Band member Sean Walsh looks like the music he plays: imposing, jovial, long-haired, clad in a jean vest with a peace sign across the back, all of which combine for an effect that feels simultaneously from another time and perfectly at place where it is now. The now is a hip corner of Williamsburg on a Friday night, where for the past three hours he and his band have been assailing a bar packed full by the world’s most notorious millennials with a deep history lesson on the blues – a lesson few know they’re getting and that everyone seems love.

Band member Porter Wagoner is one of the least-cool recording artists imaginable. Add to Porter the brilliant yet vanilla John Prine, The Band, an almost offensively-folky Gillian Welch, a few songs so traditional that they lack a definitive author, and songs that BB King, The Dead, and Derek Trucks Band all deemed worthy of covering, and you’ve got a slice of Americana that I’d be proud to leave behind in the galactic time capsule.

These are the ingredients of a Friday musically-curated by The National Reserve.

Its fine that no one knows anything about these songs. What’s remarkable is that The National Reserve just closed their set with a 100-year-old work song and it all felt perfectly placed on Friday August 19th, 2016.

You can’t put a 100-year old painting in a modern art exhibit and expect it not to stick out. Senior citizens do not blend in on Tinder. Modern updates on Shakespeare categorically suck. Don’t even try to cover Sinatra. But here, in front of one very discerning audience who spends its weeks detecting bullshit in art, advertising, and 1,000 other things better than any other American generation previous, the band has synthesized the blues-folk-rock past into the Now without being detected.

Before that they played an old country song, then the Rolling Stones, then one of their own songs that no one recognized as out of place in the least. I sit back and marvel: a crowd just applauded an antique they couldn’t identify and an original they’ve never heard, both played back-to-back by a band that figured out a sound that makes neither of the previous facts matter. Whatever makes rock classic and the blues timeless is pumping out of a mediocre PA song after song, no matter when they’re from.

Go listen to Porter Wagoner. Seriously. Now try hard to imaging this entertaining anyone getting drunk with their friends on a Friday in Williamsburg. Further, imagine people going somewhere on purpose for their chance to hear a Porter Wagoner song while they get drunk with their friends on a Friday in Williamsburg. Do this without factoring in irony. The latter is the feat Walsh and his band have accomplished.

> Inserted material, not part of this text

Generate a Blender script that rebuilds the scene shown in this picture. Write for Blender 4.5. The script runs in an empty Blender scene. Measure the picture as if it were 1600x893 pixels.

Most new music you’ll listen to this year is about innovating – putting something out that hasn’t been done before. But the National Reserve nails a different, paradoxical kind of innovation – one that finds an authentic new way to honor the bedrock of much of today’s music. And when you see it happening live, you see the sound of that foundation lending its power to the present with a straight face, dressed in a jean vest with a peace sign on the back, pouring out of a jovial long-haired man who somehow took the L train to the show from 1962.